To start, I'll be giving a research talk at Swarthmore on Monday (4:00pm in the Science Center, if any of you are local) on some of my recent work on modeling evolutionary trends in species body size. I'll also be chatting with students over lunch about graduate school and jobs in the industry. The next day, I'm giving a guest lecture in a computational physics course at Haverford (I'll be talking about statistical method for network analysis, including an introduction to MCMC in the context of fitting models to data). Lunch that day will be a chat with students from the CS department. Wednesday, I'm paying an early-morning visit to the Emergence discussion group at Bryn Mawr, followed by lunch with physics students. To wrap things up, I'll be briefly returning to Bryn Mawr on Thursday to chat with CS students, before heading back to New Mexico. Sprinkled throughout these events will be meetings with faculty, some I knew from my time in college like Jerry Gollub and Suzanne Amador, and some who are new to me like Steve Wang.

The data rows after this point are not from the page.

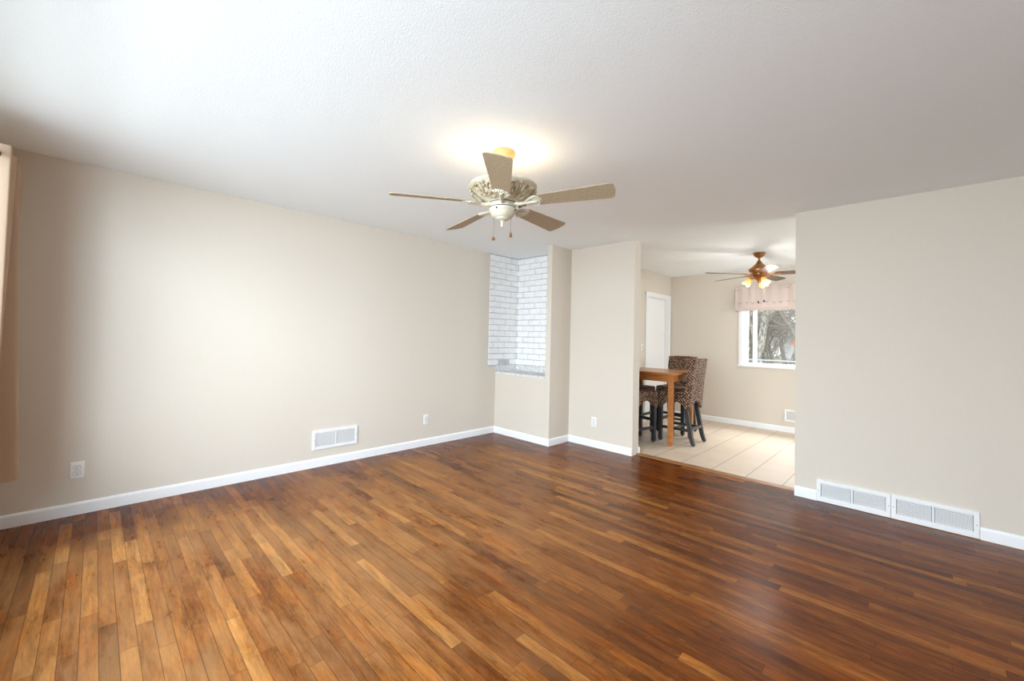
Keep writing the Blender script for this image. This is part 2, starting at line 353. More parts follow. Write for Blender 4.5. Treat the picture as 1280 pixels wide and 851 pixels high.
# painted brick in the niche: real bricks over mortar
def bricks(name, L, z1, rows, mtx, skip=None, seed=1, offx=0.0, z_of=None):
    rnd = random.Random(seed); b = MB()
    for r_ in range(rows):
        za = z1-(r_+1)*.0795; zb = za+.0705
        x = -.02-(0.107 if r_ % 2 else 0.0)-offx
        while x < L:
            xa, xb = max(x, 0)+.0045, min(x+.214, L)-.0045+(.0045 if x+.214 >= L else 0)
            if xb-xa > .02 and not (skip and skip(r_, xa, xb)):
                d = rnd.uniform(-.0018, .0018); t1, t2 = rnd.uniform(-.0016, .0016), rnd.uniform(-.0016, .0016)
                b.box(xa+rnd.uniform(-.001, .001), xb+rnd.uniform(-.001, .001), -.002, .0085+d, za+t1, zb+t2, .003, mtx)
            x += .214
    return b
# left niche wall: local x -> +y, local y -> +x
ML = Matrix(((0, 1, 0, XL), (1, 0, 0, 3.745), (0, 0, 1, 0), (0, 0, 0, 1)))
nl = struct('wall_niche_left', MB().box(XL-.12, XL+.001, 3.745, B2+.11, .895, H), 'mortar')
struct('brick_face', bricks('b', .55, H-.012, 19, ML, lambda r_, a, b_: r_ >= 18 and .12 < a < .33, 3), 'brick', nl)
MBk = Matrix(((1, 0, 0, XL), (0, -1, 0, 4.298), (0, 0, 1, 0), (0, 0, 0, 1)))
nb = struct('wall_niche_back', MB().box(XL-.1, X1, 4.297, 4.43, .7, H), 'mortar')
struct('brick_face', bricks('b', X1-.07-XL, H-.012, 19, MBk, None, 5, .07), 'brick', nb)
lg = MB().box(XL, X1-.072, B1-.001, 4.30, .80, .829)
random.seed(3)
for i in range(60):   # crumbly mortar bed along both walls and the ragged front lip of the ledge
    x = random.uniform(XL+.02, X1-.1); lg.sphere((x, 4.288+random.uniform(-.006, .004), .86+random.uniform(-.03, .03)), random.uniform(.015, .03), sc=(1.6, .45, 1), seg=8)
    if i % 2: lg.sphere((x, B1+random.uniform(-.001, .004), .824+random.uniform(-.004, .004)), random.uniform(.004, .008), sc=(2.5, .5, .7), seg=8)
    if i % 2: lg.sphere((XL+.003, random.uniform(3.93, 4.27), .86+random.uniform(-.035, .035)), random.uniform(.015, .03), sc=(.4, 1.6, 1), seg=8)
lg.box(XL-.003, XL+.006, B1, 4.298, .825, .905).box(XL, X1-.072, 4.290, 4.30, .825, .905)
struct('trim_ledge', lg, 'rough_mortar')

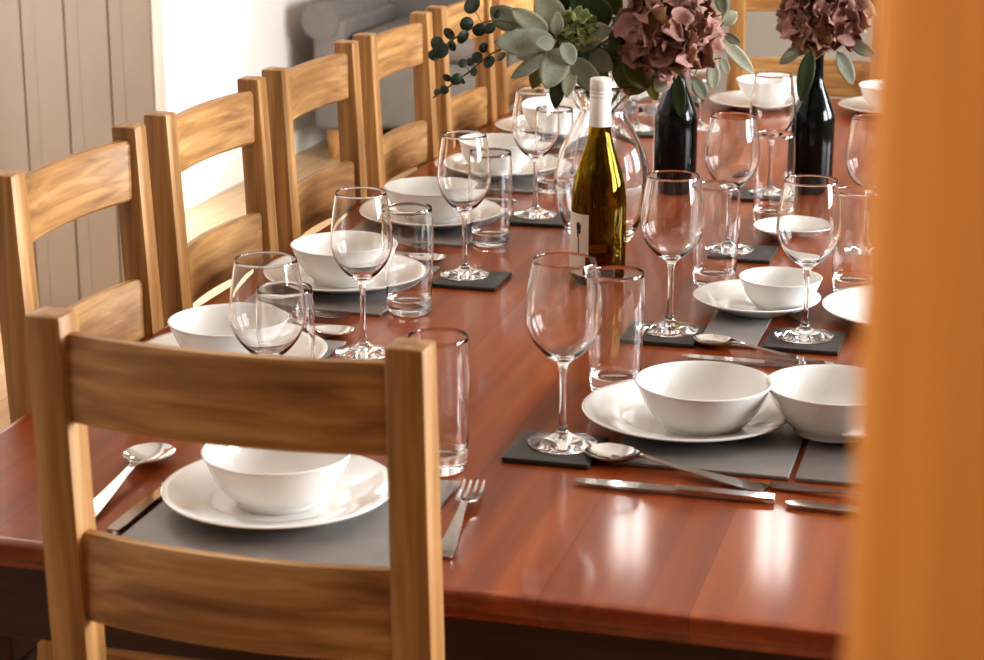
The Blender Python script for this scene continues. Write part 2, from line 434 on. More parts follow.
def blade_grid(stations, thick, name, mat, parent=None):
    """stations (x, halfwidth, z, dish): strip along x; dish lowers the middle"""
    bm = bmesh.new(); n = 8; rows = []
    for x, w, z, d in stations:
        top = [bm.verts.new((x, w*(-1+2*k/n), z+d*((-1+2*k/n)**2-1)+thick*.5)) for k in range(n+1)]
        bot = [bm.verts.new((x, w*(-1+2*k/n), z+d*((-1+2*k/n)**2-1)-thick*.5*(1-.6*abs(-1+2*k/n)))) for k in range(n+1)]
        rows.append(top+bot[::-1])
    m = len(rows[0])
    for a, b in zip(rows, rows[1:]):
        for k in range(m): bm.faces.new([a[k], a[(k+1) % m], b[(k+1) % m], b[k]])
    bm.faces.new(rows[0]); bm.faces.new(rows[-1][::-1]); bmesh.ops.recalc_face_normals(bm, faces=bm.faces[:])
    return bm
HANDLE = [(-.20, .003, .0022, 0), (-.199, .0075, .0022, 0), (-.192, .0098, .0023, 0), (-.175, .0092, .0026, 0), (-.14, .0068, .0045, 0), (-.10, .0046, .0075, 0), (-.075, .0036, .010, 0)]
def smooth_st(st, n=4): return catmull4(st, n)
def catmull4(pts, n):
    out = []; P = [pts[0]]+list(pts)+[pts[-1]]
    for i in range(1, len(P)-2):
        a, b, c, d = P[i-1:i+3]
        for k in range(n):
            t = k/n
            out.append(tuple(.5*(2*b[j]+(c[j]-a[j])*t+(2*a[j]-5*b[j]+4*c[j]-d[j])*t*t+(3*b[j]-3*c[j]+d[j]-a[j])*t**3) for j in range(4)))
    out.append(pts[-1]); return out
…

One of my friends here at SFI mentioned that my schedule for next week sure sounds a lot like I'm interviewing for a position at these schools. Fortunately, it's not. Otherwise, I'd be a little more stressed about it... On the other hand, I remember the last year or so at Haverford and the first few years of graduate school thinking that it would be a great job to be a professor at a small liberal arts college (SLAC) like Haverford, where the students are smart and hard working, and there's both space and support to do interesting research. I still mostly agree, although I've also become completely enamored with doing cool research, and you certainly don't have as much time at a SLAC to do research as you do at a bigger, more research-focused university. At this point, though, it's not clear to me how I'll feel when the time finally does come to get one of those tenure-track jobs.

Update 3 March 2008: I've now posted a pdf scan of my lecture notes. Obviously, these omit the narrative and the bits that I added on the fly to make the lecture more coherent. Also, in my lecture, I didn't have time to explain the last several slides of results from using the HRG model in an MCMC context. If you find any mistakes in them, please do let me know.

posted February 22, 2008 09:02 AM in Self Referential | permalink

Comments

Congrats on the tour! It's nice to know that Haverford, Swat, and Bryn Mawr are supportive of complex systems ideas, or at least open to receiving talks by someone who studies those ideas.

For the record, I'd love to teach at a place like Haverford. Research is great, but it feels less meaningful to me if I'm not educating people at the same time.

Posted by: Ben at February 25, 2008 11:43 AM

can i download your computational physics guest lecture (statistical method for network analysis, including an introduction to MCMC in the context of fitting models to data) presentation?
thanks!

Posted by: dikshie at February 27, 2008 10:53 PM

Possibly... it was a chalk talk with a couple of overhead slides, so I'll have to see about scanning my lecture notes to pdf that I could post online. And, obviously, it won't include the narrative or the stuff I added on the fly.